Sofonisba Anguissola se spécialise dans les portraits, mais il faut s'adresser à son père pour commander. Car conformément à la bienséance sociale de l'époque, elle ne reçoit personnellement aucune commande. La noblesse, à laquelle appartient l'artiste, ne peut sans déroger se livrer à une activité commerciale. Sofonisba ne travaille donc pas sur commission, avec contrat écrit prévoyant les prestations et le prix. La contrepartie de son travail lui est offerte sous forme de cadeaux en nature ou de rentes et avantages à la discrétion du commanditaire.
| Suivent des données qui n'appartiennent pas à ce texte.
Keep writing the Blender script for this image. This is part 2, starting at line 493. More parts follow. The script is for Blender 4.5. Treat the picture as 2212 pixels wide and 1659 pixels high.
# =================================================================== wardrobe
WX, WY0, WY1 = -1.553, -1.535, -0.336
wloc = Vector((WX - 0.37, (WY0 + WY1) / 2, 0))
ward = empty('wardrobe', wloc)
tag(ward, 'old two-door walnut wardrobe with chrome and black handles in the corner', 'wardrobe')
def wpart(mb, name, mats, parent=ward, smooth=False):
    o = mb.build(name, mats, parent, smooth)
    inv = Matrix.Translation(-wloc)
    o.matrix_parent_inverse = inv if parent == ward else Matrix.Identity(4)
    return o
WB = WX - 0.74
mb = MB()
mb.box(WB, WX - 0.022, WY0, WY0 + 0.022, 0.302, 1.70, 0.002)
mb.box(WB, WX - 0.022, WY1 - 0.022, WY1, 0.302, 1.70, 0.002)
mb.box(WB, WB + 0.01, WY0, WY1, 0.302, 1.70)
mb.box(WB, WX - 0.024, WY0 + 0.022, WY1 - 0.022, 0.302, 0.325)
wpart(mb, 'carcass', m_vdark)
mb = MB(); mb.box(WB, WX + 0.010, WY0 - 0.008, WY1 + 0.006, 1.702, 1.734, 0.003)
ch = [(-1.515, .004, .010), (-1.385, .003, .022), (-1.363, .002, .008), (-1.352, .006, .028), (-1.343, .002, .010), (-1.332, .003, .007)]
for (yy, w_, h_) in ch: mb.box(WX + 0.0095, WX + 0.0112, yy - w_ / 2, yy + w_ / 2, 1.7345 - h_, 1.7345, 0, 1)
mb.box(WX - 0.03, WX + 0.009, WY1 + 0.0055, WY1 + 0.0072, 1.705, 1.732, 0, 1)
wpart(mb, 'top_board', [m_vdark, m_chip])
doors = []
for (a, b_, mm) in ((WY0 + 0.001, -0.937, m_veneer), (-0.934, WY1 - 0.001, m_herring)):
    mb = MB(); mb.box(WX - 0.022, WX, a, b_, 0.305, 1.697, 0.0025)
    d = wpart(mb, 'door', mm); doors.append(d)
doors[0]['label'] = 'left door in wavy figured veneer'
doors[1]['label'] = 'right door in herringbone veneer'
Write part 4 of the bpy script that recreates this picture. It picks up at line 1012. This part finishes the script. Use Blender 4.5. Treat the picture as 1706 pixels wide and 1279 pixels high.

Toujours sous la protection de son père elle séjourne à Mantoue, Parme et Milan. Dans cette ville elle rencontre le duc d'Albe dont elle fait le portrait. C'est probablement lui qui suggère au roi d'Espagne Philippe II d'inviter Sofonisba à la cour. En 1559, elle quitte la Lombardie pour Madrid
Isabelle de Valois, épouse de Philippe II d'Espagne partage avec Sofonisba l'amour de l'art et de la musique et trouve en elle une confidente fidèle. Sa position à la cour était si importante qu'elle a pu y rester après la mort de la reine, alors que toutes les dames de compagnie devaient quitter le palais. C'est le roi lui-même qui s'est employé à trouver un époux à Sofonisba.
Sofonisba Anguissola est une des rares femmes de son temps à acquérir une réputation de dimension internationale en tant que peintre. Pourtant, la plupart des écrits de l'époque évoquent Sofonisba comme une dame de compagnie plutôt que comme peintre. En effet comme dame d'honneur de la reine elle occupe une position supérieure à celle qu'elle occuperait comme simple peintre de la cour.
A 39 ans elle contracte, après de longues négociations, un mariage de raison avec le sicilien Fabrizio Moncada. Mais le mariage et le séjour en Sicile qui s'en suit ne durent pas longtemps, car Fabrizio meurt précocement. Sofonisba décide alors de retourner vers sa ville natale. Sur la route du retour, elle s'arrête à Livourne, puis à Pise, où elle se marie soudainement avec Orazio Lomellini, capitaine d'une galère génoise, qu'elle a peut-être connu sur le bateau, suscitant ainsi la désapprobation de sa famille.
Elle s'établit à Gênes où elle poursuit avec succès sa carrière de peintre, même si elle doit faire face à quelques problèmes financiers.
Alors que des femmes telles que Lavinia Fontana, Barbara Longhi ou Fede Galizia étaient toutes filles de peintres, le cas de Sofonisba est probablement unique dans l'histoire de la peinture du XVIe siècle puisqu'elle n'est pas née dans une famille d'artistes. Comme toutes les femmes de son époque, elle ne peut s'initier comme les hommes puisqu'elles n'avaient pas le droit d'étudier l'anatomie et dessiner des nus masculins ou féminins. Elle ne peut peindre que des modèles particuliers ou faire son autoportrait pour ne pas risquer de subir les foudres des autorités ou de l'Église.